Double Feature: Black Christmas
Watching both the 1974 original and the 2006 remake back to back is a bad idea.
Home alone on Christmas night? Why not celebrate the right way, with a holiday double feature? That was my intention this Christmas, and boy did that turn out…interesting.
I consider myself a horror nut, particularly of the slasher subgenre. That being said, I didn’t get to indulge in horror as much as a child, and so I’ve been playing catch up for a while. While I had seen bits and pieces of the remake of Black Christmas in high school at a friend’s house, it never made much of an impact on me. I never ended up watching the original because of this. That is, until Christmas 2018.
Damn. Bob Clark’s 1974 masterpiece, often overlooked in the United States in favor of John Carpenter’s Halloween, holds up ridiculously well. This film has often got the shaft when credit is given out for inventing the tropes and conventions of slasher films, and I didn’t realize it until watching it for the first time. Now, since I’ve seen my fair share of slashers good and bad, some of those tropes could have fallen short for me. Surprisingly, they did not.
Every twist, every turn, every death was shocking and beautifully shot. The camera work in this film is incredible. Clark does an exceptional job conveying different points of view in the film, from the voyeuristic view of the killer to the death scenes, which foreshadow to the audience exactly what’s going to happen while leaving his characters in the dark. This has been done in many films, but never quite so well as Clark does here.
The lighting and the set design lend to the tension as well. The sorority house is large and dimly lit, with lots of nooks and crannies for characters (both victim and killer) to hide out in. Oranges and browns dominate the color scheme, which makes things all the more striking when that bright red blood starts flowing. The original Black Christmas, much like Halloween, is low on gore, though there are some bloody moments.
One such bloody moment, brilliantly shot, is interwoven with a of a group of children singing a Christmas carol. The stark contrast between the two makes for a stomach turning death scene. Blood flows freely, and its arguably the most disturbing scene in the film.

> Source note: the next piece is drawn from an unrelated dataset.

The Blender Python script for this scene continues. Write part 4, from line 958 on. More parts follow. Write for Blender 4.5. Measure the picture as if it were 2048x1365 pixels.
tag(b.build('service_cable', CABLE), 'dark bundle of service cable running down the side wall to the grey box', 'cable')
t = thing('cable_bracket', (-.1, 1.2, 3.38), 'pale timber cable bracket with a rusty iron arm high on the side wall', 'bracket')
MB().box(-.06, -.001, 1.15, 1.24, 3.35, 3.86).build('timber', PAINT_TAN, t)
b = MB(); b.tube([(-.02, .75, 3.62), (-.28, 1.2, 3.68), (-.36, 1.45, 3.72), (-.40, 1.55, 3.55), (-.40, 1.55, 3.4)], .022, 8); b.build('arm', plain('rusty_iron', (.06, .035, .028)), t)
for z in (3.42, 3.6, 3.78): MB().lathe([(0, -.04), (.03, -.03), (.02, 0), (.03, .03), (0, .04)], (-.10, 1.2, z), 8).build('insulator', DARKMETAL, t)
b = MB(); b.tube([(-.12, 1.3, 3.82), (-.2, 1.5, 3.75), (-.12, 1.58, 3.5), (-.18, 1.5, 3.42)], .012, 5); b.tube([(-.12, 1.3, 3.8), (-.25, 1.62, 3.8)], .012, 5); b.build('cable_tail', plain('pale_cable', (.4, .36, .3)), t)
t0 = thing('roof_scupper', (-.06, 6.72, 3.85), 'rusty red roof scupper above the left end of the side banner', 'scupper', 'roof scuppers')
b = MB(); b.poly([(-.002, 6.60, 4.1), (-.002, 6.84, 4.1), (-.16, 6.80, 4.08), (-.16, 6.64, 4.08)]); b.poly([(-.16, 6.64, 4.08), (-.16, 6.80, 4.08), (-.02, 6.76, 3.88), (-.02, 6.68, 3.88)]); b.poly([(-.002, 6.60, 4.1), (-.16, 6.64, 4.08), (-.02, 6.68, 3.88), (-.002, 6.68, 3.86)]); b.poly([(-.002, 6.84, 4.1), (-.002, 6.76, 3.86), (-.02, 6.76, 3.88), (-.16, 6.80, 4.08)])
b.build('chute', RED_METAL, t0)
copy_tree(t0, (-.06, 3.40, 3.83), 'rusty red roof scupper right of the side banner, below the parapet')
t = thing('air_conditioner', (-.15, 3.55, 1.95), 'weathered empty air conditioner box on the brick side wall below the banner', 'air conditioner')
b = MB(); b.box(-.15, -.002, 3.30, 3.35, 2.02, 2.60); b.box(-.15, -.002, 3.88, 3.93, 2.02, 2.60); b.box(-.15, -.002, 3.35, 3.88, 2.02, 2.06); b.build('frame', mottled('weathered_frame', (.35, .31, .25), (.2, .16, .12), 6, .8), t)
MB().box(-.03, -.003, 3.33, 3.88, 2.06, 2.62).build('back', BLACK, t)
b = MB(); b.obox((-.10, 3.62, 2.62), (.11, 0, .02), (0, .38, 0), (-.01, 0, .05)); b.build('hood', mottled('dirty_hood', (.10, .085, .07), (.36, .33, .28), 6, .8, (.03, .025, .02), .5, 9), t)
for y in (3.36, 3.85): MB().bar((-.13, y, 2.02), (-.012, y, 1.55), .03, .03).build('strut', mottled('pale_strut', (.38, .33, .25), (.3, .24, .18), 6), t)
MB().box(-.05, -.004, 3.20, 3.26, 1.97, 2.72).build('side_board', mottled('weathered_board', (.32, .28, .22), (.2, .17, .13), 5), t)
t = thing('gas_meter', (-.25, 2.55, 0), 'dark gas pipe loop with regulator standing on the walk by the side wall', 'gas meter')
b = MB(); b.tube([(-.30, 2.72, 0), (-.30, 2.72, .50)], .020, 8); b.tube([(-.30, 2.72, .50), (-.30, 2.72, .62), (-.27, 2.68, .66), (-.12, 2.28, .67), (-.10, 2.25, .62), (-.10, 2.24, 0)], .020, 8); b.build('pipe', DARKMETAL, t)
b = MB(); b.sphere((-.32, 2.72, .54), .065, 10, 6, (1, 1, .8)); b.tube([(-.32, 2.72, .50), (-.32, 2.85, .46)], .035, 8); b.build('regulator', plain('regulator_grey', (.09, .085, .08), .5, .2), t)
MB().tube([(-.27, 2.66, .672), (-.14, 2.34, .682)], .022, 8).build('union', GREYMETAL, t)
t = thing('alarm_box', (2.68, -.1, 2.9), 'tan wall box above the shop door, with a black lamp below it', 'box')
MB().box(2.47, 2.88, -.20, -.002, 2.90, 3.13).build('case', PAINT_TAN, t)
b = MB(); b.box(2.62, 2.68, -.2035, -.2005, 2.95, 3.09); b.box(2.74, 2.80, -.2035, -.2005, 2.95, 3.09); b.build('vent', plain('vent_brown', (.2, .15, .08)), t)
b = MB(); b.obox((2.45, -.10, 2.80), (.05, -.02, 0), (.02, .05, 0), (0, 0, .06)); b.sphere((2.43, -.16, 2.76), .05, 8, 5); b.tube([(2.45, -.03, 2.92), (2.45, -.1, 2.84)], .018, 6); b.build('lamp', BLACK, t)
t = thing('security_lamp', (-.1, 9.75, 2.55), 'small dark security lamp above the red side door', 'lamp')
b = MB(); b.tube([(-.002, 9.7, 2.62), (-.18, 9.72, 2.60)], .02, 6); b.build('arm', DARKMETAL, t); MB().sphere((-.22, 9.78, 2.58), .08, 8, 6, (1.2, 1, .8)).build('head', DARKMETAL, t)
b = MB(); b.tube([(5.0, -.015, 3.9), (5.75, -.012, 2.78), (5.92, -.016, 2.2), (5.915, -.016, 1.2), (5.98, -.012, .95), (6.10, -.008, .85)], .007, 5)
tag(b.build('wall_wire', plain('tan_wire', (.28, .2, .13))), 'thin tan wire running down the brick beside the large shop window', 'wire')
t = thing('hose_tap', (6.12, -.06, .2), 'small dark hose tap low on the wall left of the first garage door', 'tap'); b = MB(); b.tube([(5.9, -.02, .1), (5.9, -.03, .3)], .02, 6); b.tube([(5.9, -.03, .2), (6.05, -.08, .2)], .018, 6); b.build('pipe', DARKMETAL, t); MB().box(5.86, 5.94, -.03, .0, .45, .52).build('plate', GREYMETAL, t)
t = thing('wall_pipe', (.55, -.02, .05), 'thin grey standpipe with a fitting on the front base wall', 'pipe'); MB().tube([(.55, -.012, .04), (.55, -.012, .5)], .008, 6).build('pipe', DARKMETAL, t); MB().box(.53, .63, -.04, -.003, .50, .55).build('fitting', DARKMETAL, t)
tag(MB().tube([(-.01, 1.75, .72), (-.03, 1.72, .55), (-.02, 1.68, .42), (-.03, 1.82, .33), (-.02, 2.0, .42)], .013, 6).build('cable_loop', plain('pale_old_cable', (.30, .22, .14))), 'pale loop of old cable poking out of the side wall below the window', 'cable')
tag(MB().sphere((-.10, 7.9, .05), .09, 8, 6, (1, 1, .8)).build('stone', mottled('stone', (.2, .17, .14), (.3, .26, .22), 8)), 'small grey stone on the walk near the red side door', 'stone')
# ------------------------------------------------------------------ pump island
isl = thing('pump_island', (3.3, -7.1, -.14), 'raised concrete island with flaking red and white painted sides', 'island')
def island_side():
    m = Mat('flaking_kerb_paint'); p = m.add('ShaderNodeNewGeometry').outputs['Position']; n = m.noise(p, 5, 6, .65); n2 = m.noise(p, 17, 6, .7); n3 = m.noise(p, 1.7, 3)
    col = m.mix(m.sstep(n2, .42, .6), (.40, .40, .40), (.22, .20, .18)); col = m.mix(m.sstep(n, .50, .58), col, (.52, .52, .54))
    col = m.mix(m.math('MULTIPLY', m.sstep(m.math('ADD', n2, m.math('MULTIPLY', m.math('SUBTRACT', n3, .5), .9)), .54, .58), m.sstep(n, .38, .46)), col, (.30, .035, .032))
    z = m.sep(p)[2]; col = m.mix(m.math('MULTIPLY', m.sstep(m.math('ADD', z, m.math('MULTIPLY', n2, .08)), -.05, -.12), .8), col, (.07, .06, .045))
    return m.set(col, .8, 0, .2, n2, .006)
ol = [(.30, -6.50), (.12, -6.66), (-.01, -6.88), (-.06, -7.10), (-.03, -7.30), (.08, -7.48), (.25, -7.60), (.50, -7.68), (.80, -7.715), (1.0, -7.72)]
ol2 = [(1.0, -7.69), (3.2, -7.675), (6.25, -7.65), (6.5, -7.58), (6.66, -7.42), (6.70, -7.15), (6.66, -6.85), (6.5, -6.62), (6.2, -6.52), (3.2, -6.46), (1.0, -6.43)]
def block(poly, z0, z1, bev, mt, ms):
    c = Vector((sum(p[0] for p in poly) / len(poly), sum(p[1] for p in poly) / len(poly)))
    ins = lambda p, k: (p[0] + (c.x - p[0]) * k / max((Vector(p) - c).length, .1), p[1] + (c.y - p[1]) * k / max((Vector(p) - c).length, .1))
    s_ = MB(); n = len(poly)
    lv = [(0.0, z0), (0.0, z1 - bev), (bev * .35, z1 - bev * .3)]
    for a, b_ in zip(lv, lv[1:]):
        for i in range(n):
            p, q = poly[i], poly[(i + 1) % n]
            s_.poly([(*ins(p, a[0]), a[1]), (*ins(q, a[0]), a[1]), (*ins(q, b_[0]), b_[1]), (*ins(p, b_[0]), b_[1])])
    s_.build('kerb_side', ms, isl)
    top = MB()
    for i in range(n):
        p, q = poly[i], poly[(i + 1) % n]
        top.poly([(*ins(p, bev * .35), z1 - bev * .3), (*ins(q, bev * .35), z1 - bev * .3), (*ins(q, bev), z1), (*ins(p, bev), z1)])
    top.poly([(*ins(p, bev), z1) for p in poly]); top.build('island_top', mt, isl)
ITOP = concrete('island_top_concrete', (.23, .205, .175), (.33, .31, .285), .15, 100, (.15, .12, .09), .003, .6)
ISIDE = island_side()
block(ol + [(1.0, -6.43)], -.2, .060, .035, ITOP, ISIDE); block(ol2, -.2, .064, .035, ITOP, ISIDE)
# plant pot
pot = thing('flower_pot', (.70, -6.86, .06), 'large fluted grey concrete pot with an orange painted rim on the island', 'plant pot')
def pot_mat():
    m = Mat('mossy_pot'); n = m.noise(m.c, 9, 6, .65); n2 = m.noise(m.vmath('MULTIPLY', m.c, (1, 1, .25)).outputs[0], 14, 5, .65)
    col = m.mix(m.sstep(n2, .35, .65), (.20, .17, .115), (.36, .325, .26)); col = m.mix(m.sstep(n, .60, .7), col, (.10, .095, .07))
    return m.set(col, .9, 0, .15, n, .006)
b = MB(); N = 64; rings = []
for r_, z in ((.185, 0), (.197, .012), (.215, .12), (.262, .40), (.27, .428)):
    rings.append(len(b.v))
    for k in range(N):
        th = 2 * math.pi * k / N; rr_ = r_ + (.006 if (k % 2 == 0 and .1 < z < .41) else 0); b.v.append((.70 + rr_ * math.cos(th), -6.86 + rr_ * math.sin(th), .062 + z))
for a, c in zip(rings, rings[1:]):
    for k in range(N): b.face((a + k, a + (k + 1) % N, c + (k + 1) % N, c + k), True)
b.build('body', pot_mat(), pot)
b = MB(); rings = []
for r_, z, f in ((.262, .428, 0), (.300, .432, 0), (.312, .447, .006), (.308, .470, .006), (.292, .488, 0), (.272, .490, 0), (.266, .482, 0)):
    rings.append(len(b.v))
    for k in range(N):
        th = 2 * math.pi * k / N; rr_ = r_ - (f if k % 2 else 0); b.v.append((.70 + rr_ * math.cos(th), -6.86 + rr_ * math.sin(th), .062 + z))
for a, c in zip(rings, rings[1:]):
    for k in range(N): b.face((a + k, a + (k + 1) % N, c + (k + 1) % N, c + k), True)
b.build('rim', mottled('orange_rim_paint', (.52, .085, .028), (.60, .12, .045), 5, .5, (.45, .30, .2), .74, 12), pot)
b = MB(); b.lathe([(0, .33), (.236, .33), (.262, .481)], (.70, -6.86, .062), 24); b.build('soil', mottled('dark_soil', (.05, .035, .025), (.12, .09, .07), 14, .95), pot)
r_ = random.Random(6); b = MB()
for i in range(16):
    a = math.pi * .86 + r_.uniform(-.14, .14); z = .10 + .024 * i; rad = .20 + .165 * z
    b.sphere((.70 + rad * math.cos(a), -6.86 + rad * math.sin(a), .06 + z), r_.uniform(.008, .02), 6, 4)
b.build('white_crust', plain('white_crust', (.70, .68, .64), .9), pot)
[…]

Without diving into spoilers for those who haven’t seen it yet (you really should), the third act ratchets up the tension to almost unbearable levels, and ends up going in a direction I did not expect. I was actually shocked at some of the imagery and the twists in the last twenty minutes. The film ends on a rather terrifying note, letting the audience know that our final girl, despite her best efforts, is still in danger.
Throughout the course of this film, I made sure the door to my apartment was locked at least three times. Afterward, I literally looked in my closet and under my bed to make sure no one was lying in wait. The film, quite simply, is effective in the best ways. It preys on that paranoia; it thrives in it. Ask me a few days ago what my favorite slasher flick was, I would answer Carpenter’s Halloween without thinking twice. Ask me today? Bob Clark’s Black Christmas still has me thinking.
Unfortunately, after watching the masterful original, I decided to put in the 2006 remake. Full disclosure, I didn’t finish it. I simply couldn’t. The fact that Bob Clark was an executive producer on the 2006 film absolutely shocks me. The remake does absolutely nothing to warrant existing, and makes the same mistake as Rob Zombie’s Halloween remake: it gives the killer a backstory.
At least in Rob Zombie’s Halloween, the story was told in a coherent and cohesive way. In the Black Christmas remake, two storylines are interwoven with little clarity of what’s happening when. The editing is a mess. It doesn’t allow for any of the tension that the original boasted, and the script never finds anything interesting to do with its backstory.
The whole thing is just shock and awe. It’s offensive for the sake of being offensive, gross for the sake of being gross. Before I shut it off, I witnessed three people get plastic bags put over their heads before getting an eye gouged out. What’s with the eye-gouging? There is no necessity to it.
I am not a gore hound, that may be obvious, but I do appreciate gore when done right. The 2010 remake of My Bloody Valentine was a gory mess, and I loved every second of that one (despite its faults). The gore in that film was seasoning, not the main dish. My biggest problem in horror is when gore is splattered everywhere to compensate for a lack of tension or real scares. That is sadly the case with Black Christmas (2006).
I really wanted to like this remake. The cast is great, boasting Michelle Trachtenberg, Mary Elizabeth Winstead, Lacey Chalbert, and Katie Cassidy, all of whom have been great in other projects. The problem is, the script gives them nothing to do. There is nothing to it but shock elements and gore. I shut it off right after the third eye gouging scene, and I don’t believe I will return to it anytime soon, if ever.
Maybe I would have enjoyed the remake more if I hadn’t just watched the original. I somehow doubt it, but I’m sure watching it in the light of Clark’s masterclass of suspense didn’t do it any favors. Hey, at least the whole night wasn’t a bust. Black Christmas (1974) will surely find its way into my yearly Christmas and Halloween rotations.